Visit Iceland argues the country is not overcrowded. It points out that Iceland has still had far fewer tourists per kilometer than other countries. Iceland welcomed about the same number of tourists as Malta in 2017, but Iceland is 326 times larger.

An onslaught of tourists is a problem many cities off the beaten path, such as Porto, Portugal, have encountered as budget airlines have given them a new status as tourist destinations. Low-cost carriers focused on these “B-priority destinations” because the airports had more availability for new flights and the cost to fly into those locations are often cheaper, said Urs Wagenseil, a business professor at Switzerland’s Lucerne University of Applied Sciences and Arts.

People cool off at platja d'Aro beach in Costa Brava, north of Barcelona, Spain, August 23, 2015. Photo by Albert Gea/Reuters

People cool off at platja d’Aro beach in Costa Brava, north of Barcelona, Spain, on August 23, 2015. Many European cities have become crowded with tourists, in part because of the growth of low-cost airlines. Photo by Albert Gea/Reuters

“Maybe ‘less is more,’” Wagenseil wrote in an email to the PBS NewsHour. “Tourism is not only an economic business model, but more and more needs to focus on social and ecological aspects too.”

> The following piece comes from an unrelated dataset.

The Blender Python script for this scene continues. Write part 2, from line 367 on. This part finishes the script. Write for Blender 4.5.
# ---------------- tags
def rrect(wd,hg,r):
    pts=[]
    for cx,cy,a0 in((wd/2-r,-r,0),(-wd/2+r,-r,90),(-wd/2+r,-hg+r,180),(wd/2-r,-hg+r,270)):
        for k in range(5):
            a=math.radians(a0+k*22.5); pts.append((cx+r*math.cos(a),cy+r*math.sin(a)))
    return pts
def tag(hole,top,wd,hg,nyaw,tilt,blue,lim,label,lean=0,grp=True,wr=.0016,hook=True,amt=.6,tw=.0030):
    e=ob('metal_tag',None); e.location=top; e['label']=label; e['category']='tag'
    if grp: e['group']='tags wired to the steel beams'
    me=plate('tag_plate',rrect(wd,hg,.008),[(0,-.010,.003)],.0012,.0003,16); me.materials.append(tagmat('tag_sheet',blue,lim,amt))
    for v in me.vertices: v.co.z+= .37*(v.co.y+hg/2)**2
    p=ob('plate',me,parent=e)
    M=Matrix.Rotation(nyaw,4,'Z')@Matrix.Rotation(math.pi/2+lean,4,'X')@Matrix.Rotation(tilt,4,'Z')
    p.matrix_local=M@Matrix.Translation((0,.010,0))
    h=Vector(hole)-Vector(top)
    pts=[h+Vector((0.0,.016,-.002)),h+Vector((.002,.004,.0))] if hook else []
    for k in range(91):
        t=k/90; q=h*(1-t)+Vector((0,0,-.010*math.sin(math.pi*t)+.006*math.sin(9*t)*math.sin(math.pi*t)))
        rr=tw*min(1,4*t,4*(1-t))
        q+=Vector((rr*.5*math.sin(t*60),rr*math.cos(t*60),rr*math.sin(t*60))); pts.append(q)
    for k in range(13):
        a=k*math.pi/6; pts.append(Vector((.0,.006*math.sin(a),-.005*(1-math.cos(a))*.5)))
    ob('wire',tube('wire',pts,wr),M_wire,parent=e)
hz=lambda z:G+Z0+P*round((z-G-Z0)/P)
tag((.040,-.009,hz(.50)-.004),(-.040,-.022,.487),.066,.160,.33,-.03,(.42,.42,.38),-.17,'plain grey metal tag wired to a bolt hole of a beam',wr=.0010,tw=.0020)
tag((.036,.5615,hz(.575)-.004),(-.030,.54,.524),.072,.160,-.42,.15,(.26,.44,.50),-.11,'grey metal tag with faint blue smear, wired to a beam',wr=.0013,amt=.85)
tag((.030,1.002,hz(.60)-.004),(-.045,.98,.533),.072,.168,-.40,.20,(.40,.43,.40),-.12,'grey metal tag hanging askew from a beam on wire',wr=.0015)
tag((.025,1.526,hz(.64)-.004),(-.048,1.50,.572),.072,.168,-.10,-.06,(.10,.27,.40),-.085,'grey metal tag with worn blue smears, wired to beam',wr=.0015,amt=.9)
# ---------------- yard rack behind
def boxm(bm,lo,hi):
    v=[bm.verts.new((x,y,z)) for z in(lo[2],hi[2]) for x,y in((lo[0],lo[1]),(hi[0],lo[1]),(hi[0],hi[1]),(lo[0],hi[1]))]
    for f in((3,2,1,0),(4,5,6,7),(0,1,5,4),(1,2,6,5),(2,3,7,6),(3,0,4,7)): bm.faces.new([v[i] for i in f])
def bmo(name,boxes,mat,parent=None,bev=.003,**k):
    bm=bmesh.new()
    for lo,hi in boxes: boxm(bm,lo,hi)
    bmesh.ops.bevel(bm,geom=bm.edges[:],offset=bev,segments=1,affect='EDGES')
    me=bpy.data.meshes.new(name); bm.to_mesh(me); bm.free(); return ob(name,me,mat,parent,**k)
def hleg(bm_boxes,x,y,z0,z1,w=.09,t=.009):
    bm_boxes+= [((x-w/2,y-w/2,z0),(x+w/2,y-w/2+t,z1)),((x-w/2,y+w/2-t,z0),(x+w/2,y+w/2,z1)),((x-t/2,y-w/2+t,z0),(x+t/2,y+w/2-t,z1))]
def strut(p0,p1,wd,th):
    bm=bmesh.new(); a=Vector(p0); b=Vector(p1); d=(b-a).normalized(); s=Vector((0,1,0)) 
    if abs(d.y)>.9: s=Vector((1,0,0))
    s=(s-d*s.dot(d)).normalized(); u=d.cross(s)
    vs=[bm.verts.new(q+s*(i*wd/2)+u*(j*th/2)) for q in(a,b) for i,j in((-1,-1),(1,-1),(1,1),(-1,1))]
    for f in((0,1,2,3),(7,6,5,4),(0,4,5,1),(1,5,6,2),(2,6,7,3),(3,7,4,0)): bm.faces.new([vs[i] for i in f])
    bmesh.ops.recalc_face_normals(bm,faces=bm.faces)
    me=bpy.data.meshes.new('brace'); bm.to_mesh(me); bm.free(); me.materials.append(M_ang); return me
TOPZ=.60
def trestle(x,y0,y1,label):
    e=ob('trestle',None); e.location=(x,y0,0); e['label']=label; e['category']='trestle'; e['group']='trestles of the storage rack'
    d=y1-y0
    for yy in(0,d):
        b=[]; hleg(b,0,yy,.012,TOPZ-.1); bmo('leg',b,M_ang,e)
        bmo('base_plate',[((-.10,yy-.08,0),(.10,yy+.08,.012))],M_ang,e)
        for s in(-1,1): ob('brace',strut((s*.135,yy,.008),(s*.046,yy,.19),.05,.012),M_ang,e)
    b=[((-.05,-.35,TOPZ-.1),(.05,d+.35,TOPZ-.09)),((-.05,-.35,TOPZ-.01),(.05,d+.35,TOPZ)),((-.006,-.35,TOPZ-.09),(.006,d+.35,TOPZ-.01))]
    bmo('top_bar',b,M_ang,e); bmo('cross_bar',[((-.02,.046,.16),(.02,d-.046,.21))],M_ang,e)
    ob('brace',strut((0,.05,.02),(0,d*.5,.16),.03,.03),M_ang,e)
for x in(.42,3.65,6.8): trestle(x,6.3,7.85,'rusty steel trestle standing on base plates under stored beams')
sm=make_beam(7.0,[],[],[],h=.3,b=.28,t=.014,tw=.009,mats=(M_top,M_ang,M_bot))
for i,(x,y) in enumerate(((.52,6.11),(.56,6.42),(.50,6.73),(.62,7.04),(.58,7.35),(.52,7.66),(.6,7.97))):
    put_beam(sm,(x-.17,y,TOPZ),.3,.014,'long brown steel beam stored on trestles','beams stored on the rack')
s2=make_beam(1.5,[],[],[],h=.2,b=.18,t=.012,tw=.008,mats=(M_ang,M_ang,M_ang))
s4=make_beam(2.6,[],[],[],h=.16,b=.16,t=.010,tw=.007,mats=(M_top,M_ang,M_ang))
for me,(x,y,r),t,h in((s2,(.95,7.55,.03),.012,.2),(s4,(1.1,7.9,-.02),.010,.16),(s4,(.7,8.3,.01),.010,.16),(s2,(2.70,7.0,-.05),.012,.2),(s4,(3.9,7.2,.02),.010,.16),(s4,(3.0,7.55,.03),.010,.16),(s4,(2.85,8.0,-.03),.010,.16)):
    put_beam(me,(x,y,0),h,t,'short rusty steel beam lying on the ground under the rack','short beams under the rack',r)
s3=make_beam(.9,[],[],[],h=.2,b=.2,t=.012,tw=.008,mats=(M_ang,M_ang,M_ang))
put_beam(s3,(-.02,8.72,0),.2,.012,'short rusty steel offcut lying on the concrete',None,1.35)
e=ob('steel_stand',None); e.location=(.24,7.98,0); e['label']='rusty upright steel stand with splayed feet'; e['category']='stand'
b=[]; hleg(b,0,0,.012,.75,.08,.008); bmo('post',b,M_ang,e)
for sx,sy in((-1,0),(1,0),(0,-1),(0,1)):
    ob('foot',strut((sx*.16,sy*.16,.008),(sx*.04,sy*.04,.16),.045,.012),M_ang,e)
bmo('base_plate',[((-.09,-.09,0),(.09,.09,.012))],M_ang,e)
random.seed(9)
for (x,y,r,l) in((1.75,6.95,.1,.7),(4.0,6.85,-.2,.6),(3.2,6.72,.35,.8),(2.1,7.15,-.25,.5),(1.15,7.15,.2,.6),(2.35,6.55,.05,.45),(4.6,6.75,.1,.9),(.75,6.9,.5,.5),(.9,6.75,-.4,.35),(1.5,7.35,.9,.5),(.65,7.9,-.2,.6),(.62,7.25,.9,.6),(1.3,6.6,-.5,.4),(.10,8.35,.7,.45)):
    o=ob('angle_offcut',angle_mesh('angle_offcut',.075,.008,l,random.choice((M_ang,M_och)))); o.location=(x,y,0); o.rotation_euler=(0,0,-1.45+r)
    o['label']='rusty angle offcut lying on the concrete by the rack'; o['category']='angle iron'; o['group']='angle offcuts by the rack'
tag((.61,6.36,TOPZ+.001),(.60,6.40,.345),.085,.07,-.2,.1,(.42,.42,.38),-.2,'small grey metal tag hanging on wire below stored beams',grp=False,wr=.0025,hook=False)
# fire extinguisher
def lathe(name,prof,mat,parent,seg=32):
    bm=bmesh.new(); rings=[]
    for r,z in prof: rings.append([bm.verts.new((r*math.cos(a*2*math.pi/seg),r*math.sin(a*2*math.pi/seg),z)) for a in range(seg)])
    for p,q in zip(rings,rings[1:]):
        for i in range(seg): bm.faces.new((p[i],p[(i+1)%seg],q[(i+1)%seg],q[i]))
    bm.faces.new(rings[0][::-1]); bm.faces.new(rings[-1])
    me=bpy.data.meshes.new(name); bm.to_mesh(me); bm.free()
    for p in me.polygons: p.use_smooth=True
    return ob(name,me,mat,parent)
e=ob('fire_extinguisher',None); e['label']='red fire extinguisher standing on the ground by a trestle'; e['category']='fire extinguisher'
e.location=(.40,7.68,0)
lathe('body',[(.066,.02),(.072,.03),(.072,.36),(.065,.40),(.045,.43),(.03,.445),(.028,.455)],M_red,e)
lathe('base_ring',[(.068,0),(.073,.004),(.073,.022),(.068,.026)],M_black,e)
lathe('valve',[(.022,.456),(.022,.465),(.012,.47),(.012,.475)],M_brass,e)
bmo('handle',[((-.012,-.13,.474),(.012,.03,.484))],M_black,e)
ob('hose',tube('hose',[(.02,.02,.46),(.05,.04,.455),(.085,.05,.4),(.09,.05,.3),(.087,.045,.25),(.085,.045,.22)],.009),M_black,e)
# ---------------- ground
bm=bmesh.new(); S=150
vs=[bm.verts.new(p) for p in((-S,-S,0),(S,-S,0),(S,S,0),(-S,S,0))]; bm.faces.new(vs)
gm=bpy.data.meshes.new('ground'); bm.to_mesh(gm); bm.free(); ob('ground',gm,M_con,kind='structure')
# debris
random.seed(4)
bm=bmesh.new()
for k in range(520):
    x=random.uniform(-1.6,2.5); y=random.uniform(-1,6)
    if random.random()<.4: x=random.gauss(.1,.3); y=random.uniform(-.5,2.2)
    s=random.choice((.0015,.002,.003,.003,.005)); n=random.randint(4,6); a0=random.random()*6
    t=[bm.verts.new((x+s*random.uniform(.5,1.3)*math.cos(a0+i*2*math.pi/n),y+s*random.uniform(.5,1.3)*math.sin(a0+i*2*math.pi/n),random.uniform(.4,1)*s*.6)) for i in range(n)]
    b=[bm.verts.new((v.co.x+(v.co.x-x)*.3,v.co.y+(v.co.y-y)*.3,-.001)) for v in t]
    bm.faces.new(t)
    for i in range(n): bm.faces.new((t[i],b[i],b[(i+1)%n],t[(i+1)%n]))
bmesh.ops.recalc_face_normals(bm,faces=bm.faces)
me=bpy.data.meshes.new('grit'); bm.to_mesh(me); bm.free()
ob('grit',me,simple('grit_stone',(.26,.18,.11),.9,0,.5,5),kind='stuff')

Because Iceland has now established itself as an attractive tourist destination (just scroll through any of the Instagram accounts dedicated to Iceland travel and try to resist booking a flight immediately), there will still be a demand for cheap flights, and other airlines are likely to fill the need.

The end of WOW could not only provide opportunities for budget companies, but for other potential travel locales as well.

But if other airlines’ prices can’t meet WOW’s lows, Tan said, tourists might start looking to the other destinations where budget airlines are starting to fly, such as Krakow, Poland, or even Hawaii, which is seeing a bump in tourism with the launch of Southwest Airlines’ new routes — destinations that could become the new Iceland.